Other songs King penned gesture toward the era’s prescience regarding shifting cultural attitudes toward feminism, female agency, and sexual autonomy, as on The Shirelles’ anthemic “Will You Love Me Tomorrow?” 

Girl groups were also clearly singing with one another, as girl groups often were comprised of siblings and relatives who wore matching outfits and performed intricate choreography to suggest that these girls were a unit, despite at times having clearly defined lead singers and stars who (especially in Diana Ross’s case) were thin and had a more conventional look and sound.

It was this image coordination that made The Ronnettes able to ingratiate night clubs when they were underaged, gave them the confidence to perform at those night clubs, and provided them with a sense of belonging that made them tough enough to brave any New York City street. It also makes this sense of actual or engineered sisterhood and camderadie seem especially fragile when success encroaches on it, as the tragic dimensions of Estelle Bennett and Florence Ballard‘s post-girl group lives remind. 

Warwick shies from making any explicitly queer connections to girl groups beyond passing references to Springfield and Lesley Gore’s orientations and their relationships with the closet. I would have liked a bit more discussion of the queer dynamics of the groups’ homosocial bonding both on- and off-record. A brief appraisal of queer fandom (seemingly most pronounced among certain circles of gay men, though not exclusively) would also have been appreciated.

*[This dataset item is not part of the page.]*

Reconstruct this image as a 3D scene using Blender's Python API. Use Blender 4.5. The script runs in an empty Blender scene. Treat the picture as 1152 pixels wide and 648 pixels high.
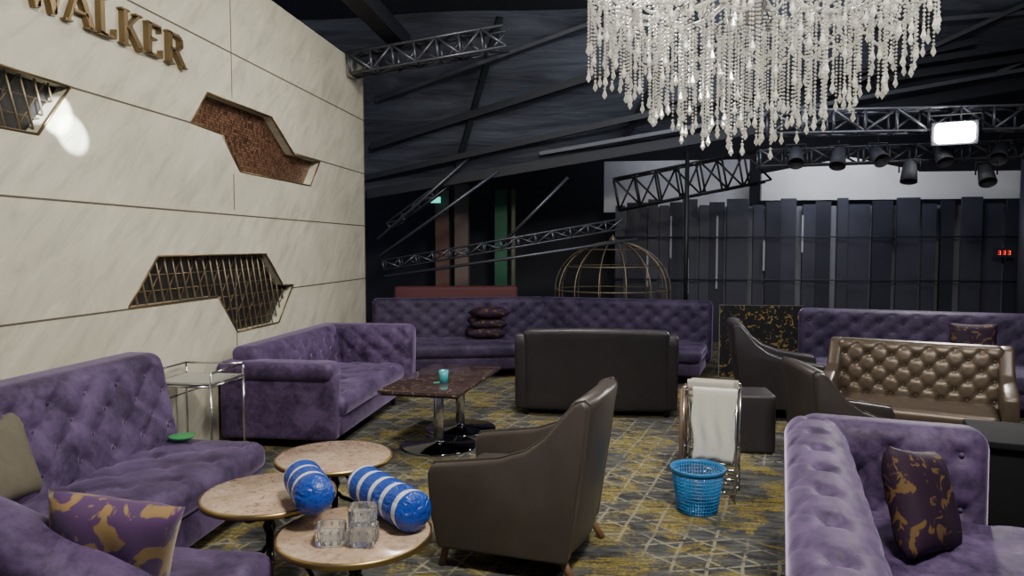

That said, I do appreciate Warwick reminding her readers of girl groups’ continued impact. As this is the section of the book that gets less focus, it would be worthwhile to read Warwick’s and Greig’s books together to get a larger sense of how punk, hip hop, and contemporary pop music were influenced by girl groups.

I would hasten to add country music to the list of genres that were shaped by this era. Given last night’s Saturday Night Live, which featured crossover star Taylor Swift as both host and musical guest (a rare opportunity for most pop stars, unless they are Justin or Britney). Watching her play a brace-faced teenager in a skit about parents who are worse drivers than their kids and her performance of “You Belong To Me” complete with careful, song-appropriate gestures, it was clear to me that the girl group era continues. As Mika Miko performs one of their last shows later today, I’ll wonder where it’ll permeate next.